"at the expense of the schools - who must now prepare a course, offer a course and find someone to teach it, even if not enough sign up for it."
Okay, I think the law is silly. Even if, as I understand it, the course merely needs to be offered. Christianity is not the only religion, nor the Bible the only scripture, that has had a huge impact on history, western and otherwise. (And Nanc, if you're doing it for moral reasons, that's even more wrong. Don't the righties want us not to teach tolerance or other "leftwing" values?) But this comment displays a lack of knowledge about how schools work. (I'm not saying the poster is dumb, mind you. You mightn't know this if you don't have knowledge of how schools work.)
If the course is meant as a social studies course, history of the Bible and its impact on world religions, then any certified/licensed HS social studies should be able to teach it. (Just as any HS SS teacher can teach Civics or western history or world history.) If it's intended as a literature course, any certified/licensed English teacher should be able to teach it. (The part about what values they inflict upon it is different--it's not about ability, but about approach. If it's a public school, there should be no belief or disbelief averred by the teacher, at least not without being open to argument.)

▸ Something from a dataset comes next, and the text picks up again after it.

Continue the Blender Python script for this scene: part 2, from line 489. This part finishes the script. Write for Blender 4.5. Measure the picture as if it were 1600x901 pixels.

As for preparing the course, it might mean they have to prepare it (design it); it might not. It depends on how scheduling works in a school and how the assigned (or volunteered) teacher works. If, for instance, the scheduling takes place early in the spring before the course is to be held, and not enough sign up for it, then the course is dropped and no one has to design/prepare it. And many teachers don't fully design a course before Day One. They don't necessarily have to, either. Depends on teacher, admin, and school culture. I have a course in the fall that I haven't designed fully. I know the texts; I know the skills and dispositions I want the students to have at the end; I know some of the final projects and some assignments along the way. But most of that is in my head. I haven't really begun design in earnest, and the class begins next week. (Of course, now we're approaching educational philosophy and teaching styles, and learning styles, so we'd have to start a new thread. Or talk offlist.)
Thus endeth your lesson (and quite a tangent it was).